Bom dia, Verônica é o mais recente lançamento da plataforma Netflix. A série brasileira retrata a trama de uma delegacia de homicídios na investigação de um abusador em série e de um serial killer. Longe de ser uma imitação norte-americana, a história se desenrola tratando a realidade brasileira de forma realista. Envoltos no suspense, sentimos a cada cena, o corte do real, a violência escancarada.

De forma trágica e realista, a série gira em torno, principalmente, da relação entre a mulher e a violência no Brasil. Só em abril deste ano, no início da quarentena as denúncias de violação aos direitos das mulheres, feitas pelo telefone 180, aumentaram 36% em comparação ao mesmo período de 2019. No enlace entre ficção e realidade, personagem e roteiro juntam-se para divulgar o telefone da própria Verônica, a escrivã que confronta o abusador sexual. Pelo (21) 3747-2600 mulheres vítimas de agressão podem buscar ajuda e receber apoio de especialistas.

Já comecei o primeiro episódio impactada.
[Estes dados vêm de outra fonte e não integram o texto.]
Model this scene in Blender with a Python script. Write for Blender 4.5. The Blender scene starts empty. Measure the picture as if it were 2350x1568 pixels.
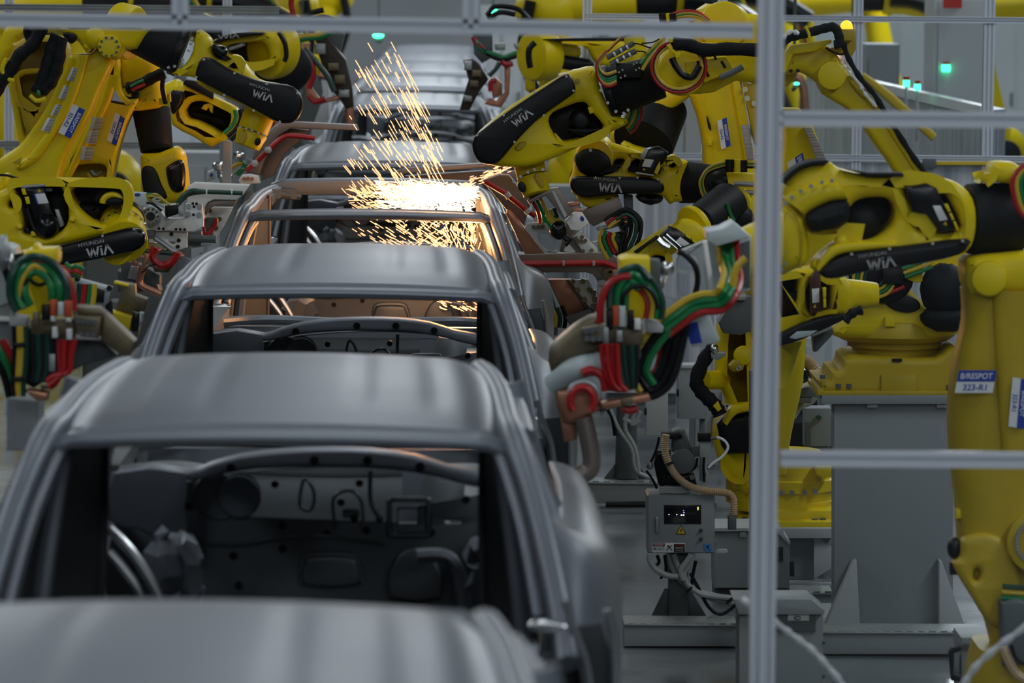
import bpy, bmesh, math, random
from mathutils import Vector, Matrix
from mathutils.geometry import tessellate_polygon
random.seed(7)
PI = math.pi
# ------------------------------------------------------------------ camera geometry (2350 x 1568)
FPX, CX, CY = 10200.0, 1175.0, 784.0
ZC = 3.10
ROLL = math.radians(0.5)
_v = Vector(((1085 - CX) / FPX, (CY + 95) / FPX, -1.0)).normalized()       # line direction (+Y) in camera axes
_u = Vector((math.sin(ROLL), math.cos(ROLL), 0.0))
_u = (_u - _v * _u.dot(_v)).normalized()                                   # world up in camera axes
_r = _v.cross(_u).normalized()                                             # world +X in camera axes
CAM_R = Matrix((_r, _v, _u))                                               # camera axes -> world
def W(px, py, d):
    """the point of the hall seen at pixel (px, py) and lying d metres down the line"""
    c = CAM_R @ Vector(((px - CX) / FPX, -(py - CY) / FPX, -1.0))
    return Vector((0, 0, ZC)) + c * (d / c.y)
def conv(ox, oy, s):
    return lambda *pts: [(ox + x / s, oy + y / s) for x, y in pts]

SC = bpy.context.scene
COL = bpy.data.collections.new('scene'); SC.collection.children.link(COL)
# ------------------------------------------------------------------ materials
M = {}
def srgb(r, g, b):
    f = lambda c: c / 12.92 if c <= .04045 else ((c + .055) / 1.055) ** 2.4
    return (f(r / 255), f(g / 255), f(b / 255), 1)
def mat(name, col, rough=.5, metal=0., bump=0., bscale=40., var=0., vscale=3., emit=None, estr=0., coat=0., rvar=0., spec=None):
    m = bpy.data.materials.new(name); m.use_nodes = True
    nt = m.node_tree; b = nt.nodes['Principled BSDF']
    b.inputs['Base Color'].default_value = col
    b.inputs['Roughness'].default_value = rough
    b.inputs['Metallic'].default_value = metal
    if spec is not None: b.inputs['Specular IOR Level'].default_value = spec
    if coat: b.inputs['Coat Weight'].default_value = coat; b.inputs['Coat Roughness'].default_value = .30
    tc = nt.nodes.new('ShaderNodeTexCoord')
    if var or rvar:
        n = nt.nodes.new('ShaderNodeTexNoise'); n.inputs['Scale'].default_value = vscale; n.inputs['Detail'].default_value = 5
        nt.links.new(tc.outputs['Object'], n.inputs['Vector'])
        if var:
            r = nt.nodes.new('ShaderNodeValToRGB')
            r.color_ramp.elements[0].position = .3; r.color_ramp.elements[1].position = .7
            r.color_ramp.elements[0].color = tuple(c * (1 - var) for c in col[:3]) + (1,)
            r.color_ramp.elements[1].color = tuple(min(1, c * (1 + var * .6)) for c in col[:3]) + (1,)
            nt.links.new(n.outputs['Fac'], r.inputs['Fac']); nt.links.new(r.outputs['Color'], b.inputs['Base Color'])
        if rvar:
            mr = nt.nodes.new('ShaderNodeMapRange')
            mr.inputs['From Min'].default_value = .3; mr.inputs['From Max'].default_value = .7
            mr.inputs['To Min'].default_value = rough - rvar; mr.inputs['To Max'].default_value = rough + rvar
            nt.links.new(n.outputs['Fac'], mr.inputs['Value']); nt.links.new(mr.outputs['Result'], b.inputs['Roughness'])
    if bump:
        n2 = nt.nodes.new('ShaderNodeTexNoise'); n2.inputs['Scale'].default_value = bscale; n2.inputs['Detail'].default_value = 3
        nt.links.new(tc.outputs['Object'], n2.inputs['Vector'])
        bp = nt.nodes.new('ShaderNodeBump'); bp.inputs['Strength'].default_value = bump; bp.inputs['Distance'].default_value = .01
        nt.links.new(n2.outputs['Fac'], bp.inputs['Height']); nt.links.new(bp.outputs['Normal'], b.inputs['Normal'])
    if emit:
        b.inputs['Emission Color'].default_value = emit; b.inputs['Emission Strength'].default_value = estr
    M[name] = m; return m
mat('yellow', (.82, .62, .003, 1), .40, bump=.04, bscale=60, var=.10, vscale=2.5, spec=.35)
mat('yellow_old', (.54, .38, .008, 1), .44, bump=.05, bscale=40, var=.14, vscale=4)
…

Um suicídio de início. Suicídio de uma mulher dentro de uma delegacia de homicídios, logo após denunciar a violência que havia sofrido por um homem. Seu semblante apático, a boca machucada da substância usada para dopá-la, o corpo magro e os ombros caídos, ao vê-la, estava claro, há algo de errado. O tiro na têmpora, sem pestanejar, único caminho encontrado para acabar com tamanha dor. Na cena, tudo em câmera lenta, vemos o percurso de cada gota de sangue, a água transbordando do copo abandonado na tentativa de evitar a tragédia anunciada, o desespero e o grito de Verônica.

A partir disso começa o tortuoso caminho da escrivã em busca de justiça para aquela mulher. No entanto, para os demais não era tão importante. Afinal, a mídia estava em busca de satisfação da delegacia. Verônica, de certa forma, rompe com direcionamentos e atitudes que acabam por contribuir para o ciclo de violência. Ao dar seu número em uma coletiva de imprensa, não era apenas a mulher que suicidou na delegacia, eram várias. Mulheres vivendo a violência no próprio corpo e mente. Com isso, além de um abusador em série, a personagem recebe um telefonema. Janete.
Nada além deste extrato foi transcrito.